Mark: I think you’re right, Luca, because I know my own generation of pipe-smokers have found their interests and styles of pipe-smoking are extremely different than that of our fathers. I’m very interested to hear what the younger generation has to say about its own experiences with the hobby and with what works for them and what doesn’t. What it means to them to “preserve the pipes”—remains to be seen.





     I’m on the train to Milan back from Rome, with a nice Becker Moorland Chubby Dublin in my luggage for you, together with hundreds of other pipes from my visits of this week. It’s a little bit larger than what I expected, but I’m sure you will like it, and the Moorland is much better with thicker walls, anyway. With all these pipes in my luggage, I feel like I’m the first link in a chain of stories with each pipe at the center, each becoming part of the Fifth Law’s understanding that “the pipe community is a growing organism.” It’s a nice thought.


     When I think about my own pipes, each of them has its own meaning to me. In recent years I’ve thought about writing some notes on each one, maybe just a few lines about the time or place or person I connect it with. But even if I never do, when I pick one of them up, I can still recall the story of each, the “whens” and “whys” when I acquired it. I know I’m still young, but just thinking about these memories makes me feel good. 

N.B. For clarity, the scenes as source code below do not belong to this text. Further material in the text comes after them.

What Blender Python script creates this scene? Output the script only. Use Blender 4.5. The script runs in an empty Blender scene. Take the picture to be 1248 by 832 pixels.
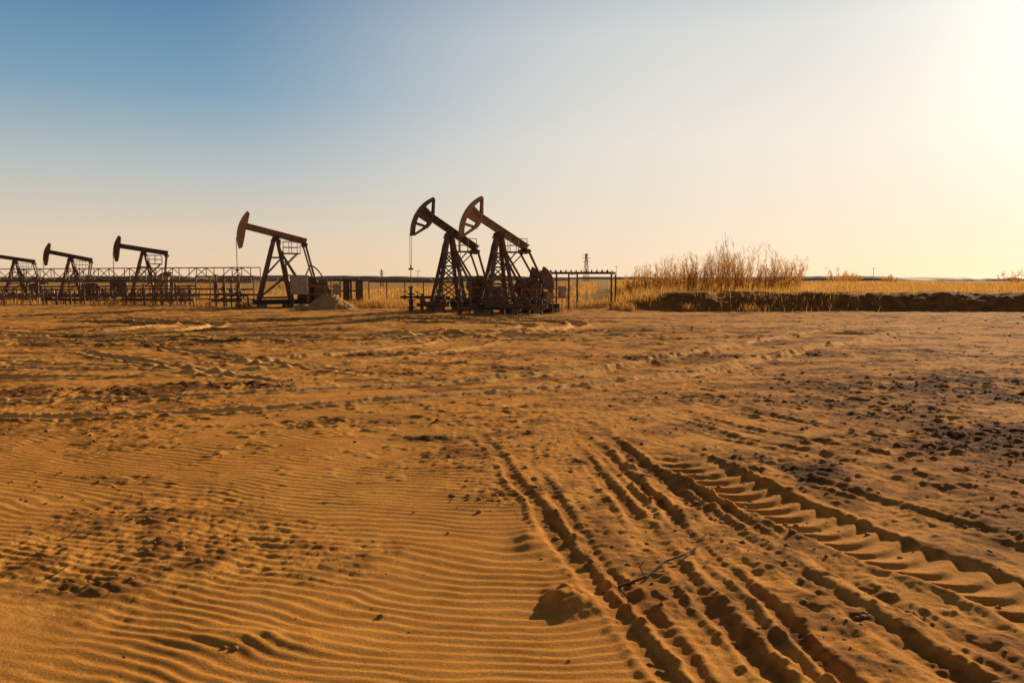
import bpy, math, random
import numpy as np
from mathutils import Vector, Matrix, Euler
random.seed(7); rng=np.random.default_rng(11)
scene=bpy.context.scene
scene.view_settings.view_transform='Standard'
scene.view_settings.look='None'
scene.view_settings.exposure=0
SUN_AZ=math.radians(38); SUN_EL=math.radians(17)

# ------------------------------------------------ numpy noise
def vnoise(x,y,seed=0):
    xi=np.floor(x).astype(np.int64); yi=np.floor(y).astype(np.int64)
    fx=x-xi; fy=y-yi
    def h(a,b):
        v=(a*374761393+b*668265263+seed*974634777)&0xffffffff
        v=((v^(v>>13))*1274126177)&0xffffffff
        v=(v^(v>>16))
        return (v&0xffff)/32767.5-1.0
    ux=fx*fx*fx*(fx*(fx*6-15)+10); uy=fy*fy*fy*(fy*(fy*6-15)+10)
    a=h(xi,yi);b=h(xi+1,yi);c=h(xi,yi+1);d=h(xi+1,yi+1)
    return (a*(1-ux)+b*ux)*(1-uy)+(c*(1-ux)+d*ux)*uy
def fbm(x,y,seed=0,oct=4,gain=.5):
    s=np.zeros_like(x);a=1.;t=0
    for i in range(oct):
        s+=a*vnoise(x,y,seed+i*17); t+=a; a*=gain
        x,y=(x*1.6-y*1.2)+3.1,(x*1.2+y*1.6)+7.7
    return s/t
def sm(a,b,x):
    t=np.clip((x-a)/(b-a),0,1); return t*t*(3-2*t)

# ------------------------------------------------ terrain
def yb(x): return 40.6-0.10*np.clip(x-6,0,60)+.5*vnoise(x*.13,x*0,3)
def H_base(x,y):
    x=np.asarray(x,dtype=float); y=np.asarray(y,dtype=float)
    z=-.5*sm(46,72,y)*sm(-12,-24,x)
    b=sm(3.0,9.5,x)
    t=y-yb(x)
    prof=.90*sm(0,2.6,t)-.24*sm(3.2,6.5,t)
    z=z+b*prof
    z=z+.10*fbm(x*.09,y*.09,41,2)*sm(6,20,y)
    return z

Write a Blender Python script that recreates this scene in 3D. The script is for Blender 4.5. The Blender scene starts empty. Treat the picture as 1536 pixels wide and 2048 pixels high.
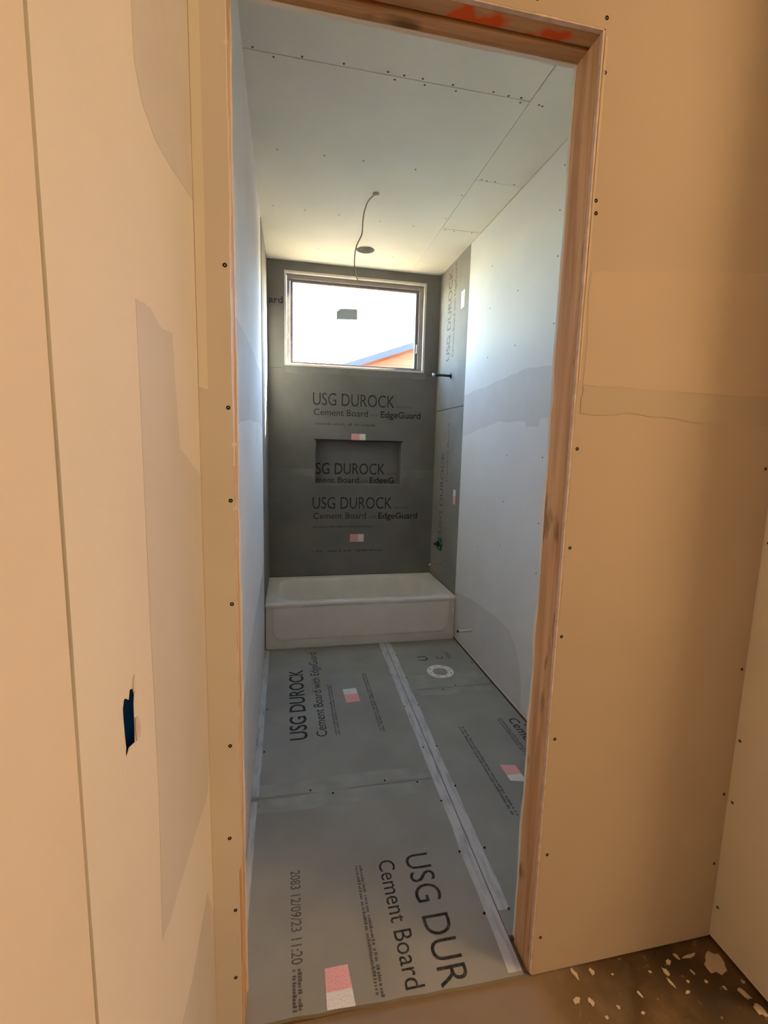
import bpy, bmesh, math, random
from mathutils import Vector, Matrix
from mathutils.geometry import tessellate_polygon

random.seed(7)
S = bpy.context.scene
COL = S.collection

# ------------------------------------------------------------------ camera
F_PX, YAW, PITCH, ROLL, CAM_H = 941.58, 0.2052, 0.1382, 0.0245, 1.572
fwd = Vector((math.sin(YAW) * math.cos(PITCH), math.cos(YAW) * math.cos(PITCH), -math.sin(PITCH)))
rgt = Vector((math.cos(YAW), -math.sin(YAW), 0))
upv = rgt.cross(fwd)
R_ = math.cos(ROLL) * rgt + math.sin(ROLL) * upv
U_ = -math.sin(ROLL) * rgt + math.cos(ROLL) * upv
cd = bpy.data.cameras.new('camera')
cam = bpy.data.objects.new('camera', cd)
COL.objects.link(cam)
cd.sensor_fit = 'HORIZONTAL'
cd.sensor_width = 36.0
cd.lens = F_PX / 1536 * 36
cd.clip_start = 0.02
M = Matrix((R_, U_, -fwd)).transposed().to_4x4()
M.translation = (0, 0, CAM_H)
cam.matrix_world = M
S.camera = cam

# ------------------------------------------------------------------ sky, sun, exposure
SUN_DIR = Vector((1.0, 0.42, 0.62)).normalized()       # towards the sun
world = bpy.data.worlds.new('sky')
S.world = world
world.use_nodes = True
wn = world.node_tree.nodes
wl = world.node_tree.links
bgn = wn['Background']
sky = wn.new('ShaderNodeTexSky')
sky.sky_type = 'NISHITA'
sky.sun_disc = False
sky.sun_elevation = math.asin(SUN_DIR.z)
sky.sun_rotation = math.atan2(SUN_DIR.x, SUN_DIR.y)
sky.air_density = 1.0
sky.dust_density = 0.5
wl.new(sky.outputs['Color'], bgn.inputs['Color'])
bgn.inputs['Strength'].default_value = 6.5
sl = bpy.data.lights.new('sun', 'SUN')
sl.energy = 150.0
sl.color = (1.0, 0.90, 0.72)
sl.angle = math.radians(0.55)
sun = bpy.data.objects.new('sun', sl)
COL.objects.link(sun)
sun.rotation_euler = (-SUN_DIR).to_track_quat('-Z', 'Y').to_euler()
sun.location = (8, 12, 9)
S.view_settings.view_transform = 'Standard'
S.view_settings.look = 'None'
S.view_settings.gamma = 1.0
S.view_settings.use_curve_mapping = False
S.view_settings.exposure = 0.0
S.cycles.max_bounces = 14
S.cycles.diffuse_bounces = 8
S.cycles.transparent_max_bounces = 12
LAMP_W = 168.0

# ------------------------------------------------------------------ helpers
def material(name, col, rough=0.85, var=0.06, scale=6.0, bump=0.0, bscale=60.0, col2=None, metal=0.0, spec=0.3):
    m = bpy.data.materials.new(name)
    m.use_nodes = True
    n, l = m.node_tree.nodes, m.node_tree.links
    b = n['Principled BSDF']
    b.inputs['Roughness'].default_value = rough
    b.inputs['Metallic'].default_value = metal
    b.inputs['Specular IOR Level'].default_value = spec
    tc = n.new('ShaderNodeTexCoord')
    ns = n.new('ShaderNodeTexNoise')
    ns.inputs['Scale'].default_value = scale
    ns.inputs['Detail'].default_value = 5
    l.new(tc.outputs['Object'], ns.inputs['Vector'])
    rp = n.new('ShaderNodeValToRGB')
    c2 = col2 or tuple(c * (1 - var) for c in col)
    c1 = col if col2 else tuple(c * (1 + var) for c in col)
    rp.color_ramp.elements[0].position = 0.35
    rp.color_ramp.elements[1].position = 0.68
    rp.color_ramp.elements[0].color = (*c2, 1)
    rp.color_ramp.elements[1].color = (*c1, 1)
    l.new(ns.outputs['Fac'], rp.inputs['Fac'])
    l.new(rp.outputs['Color'], b.inputs['Base Color'])
    if bump:
        n2 = n.new('ShaderNodeTexNoise')
        n2.inputs['Scale'].default_value = bscale
        n2.inputs['Detail'].default_value = 4
        l.new(tc.outputs['Object'], n2.inputs['Vector'])
        bp = n.new('ShaderNodeBump')
        bp.inputs['Strength'].default_value = bump
        bp.inputs['Distance'].default_value = 0.004
        l.new(n2.outputs['Fac'], bp.inputs['Height'])
        l.new(bp.outputs['Normal'], b.inputs['Normal'])
    return m

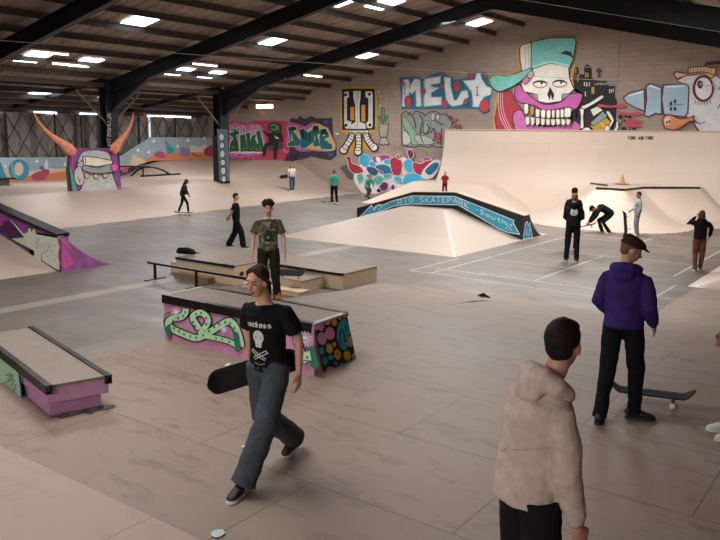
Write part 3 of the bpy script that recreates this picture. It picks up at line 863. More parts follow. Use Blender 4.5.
a.stroke(SN, [(203, 336), (198, 327), (193, 319), (194, 315), (200, 312.5), (206, 316), (208, 322), (203, 330)], 5.6, sm=5)
a.stroke(SN, [(203, 336), (216, 338), (230, 342), (240, 348)], 4.6, sm=4)
for x, y in ((185, 312), (183, 316), (178, 318), (173, 321), (170, 325), (174, 328), (179, 331), (184, 334), (190, 336), (196, 337.5), (203, 335), (209, 331), (214, 327), (219, 324), (225, 322), (230, 323), (234, 328), (193, 322), (195, 326), (198, 330), (196, 314), (201, 313), (206, 318), (206, 324), (216, 338), (222, 339), (229, 342), (237, 338)):
    a.ell(DG, x, y, 1.0, 1.2, n=10, up=False)
a.up()
a.poly(DG, [(164, 329), (169, 324), (171.5, 331), (169.5, 340), (167.5, 336)]); a.poly(DG, [(232, 330), (238, 333), (241, 349), (236, 352), (234, 342)])
a.stroke('17191b', [(163.5, 322), (165, 314), (172, 311.5), (180, 313)], .8)
for cx, cy, s in ((176, 312, 5), (224, 329, 4)):
    for k in range(6):
        th = k*PI/6; a.stroke('e9e6ea', [(cx-s*math.cos(th), cy-s*math.sin(th)), (cx+s*math.cos(th), cy+s*math.sin(th))], .5, up=False)
a.up()
# right-hand snake near the corner
a.stroke('17191b', [(296, 331), (297, 340), (301, 352), (307, 362)], 9, sm=4)
a.stroke(SN, [(296, 331), (297, 340), (301, 352), (307, 362)], 7, sm=4)
for x, y in ((295.5, 333), (298, 338), (306, 349), (301, 356), (307, 357), (297, 345)): a.ell(DG, x, y, 1.2, 1.3, n=10, up=False)
a.poly(DG, [(310, 348), (314, 345), (319, 366), (315, 370), (310, 366)])
a.poly(SN, [(299, 353), (310, 350), (312, 361), (300, 360)], line='17191b', w=.6)
for x, y in ((302, 356), (307, 357)): a.ell(DG, x, y, 1.1, 1.3, n=10, up=False)
for k in range(8):
    th = k*PI/8; a.stroke('efe9f2', [(305-8*math.cos(th), 339-8*math.sin(th)), (305+8*math.cos(th), 339+8*math.sin(th))], .55, up=False)
a.ell('d5c6ea', 305, 341, 2.6)
a.build('snake_painting', g)
en = (T[2]-T[1]).cross(B[1]-T[1]).normalized()
if en.x < 0: en = -en
a = Art(lambda x, y, off: toX(ONP(x, y, B[1]+en*off, en)), start=.012)
KK = '15161c'
a.poly(KK, [(314.5, 326.5), (347, 315), (356.5, 361), (323.5, 372.3)])
PK, YE, CY = 'd795bd', 'd2a832', '2f9fc6'
for c, x, y, rx, ry in ((PK, 314.5+1.8, 327.5, 2.2, 3.2), (PK, 321, 326.5, 3.2, 4.2), (PK, 327.5, 322.5, 2.8, 2.6), (PK, 322, 338.5, 4.6, 6.6), (PK, 330, 333.5, 4.8, 6.4),
        (YE, 334.3, 322.5, 2.8, 3.6), (YE, 340, 318.3, 1.4, 1.5), (YE, 344.5, 316.4, 2.2, 1.0), (YE, 329.5, 348.5, 3.3, 5), (YE, 334.5, 344.3, 1.7, 2.4), (YE, 337.6, 354.6, 3.2, 5.2), (YE, 347.2, 355.6, 3.6, 5.0), (YE, 350, 341.5, 2.9, 5.4), (YE, 354, 357, 2.0, 4.2),
        (CY, 321.5, 351, 2.6, 4.2), (CY, 325, 361, 2.6, 4), (CY, 330.6, 357.5, 3.2, 2.2), (CY, 336, 363.6, 1.8, 1.5), (CY, 341.6, 364.4, 1.8, 1.2)):
    a.ell(c, x, y, rx, ry, rot=-.12, up=False)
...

     A few months ago I thought I might begin writing a little about part of my collection for the NP blog. At first I wanted to create a new category for each pipe I own, adding pictures and a few lines telling each pipe’s story, but that was too much. So I thought I’d cut it back to just my shape 55 collection, and began taking the pictures. It’s coming along, but slowly. The inspiration for it came a few years back when I was reading Gregory Pease’s website and saw the photographs he’d taken of groups of his pipes. It made Greg’s pipe stories much more interesting, and that’s the other reason I decided to do this: I believe we should share as many experiences as possible with other friends in the hobby. However you share your collection—even if it’s just smoking your new pipe at your next club meeting—helps the pipe community grow.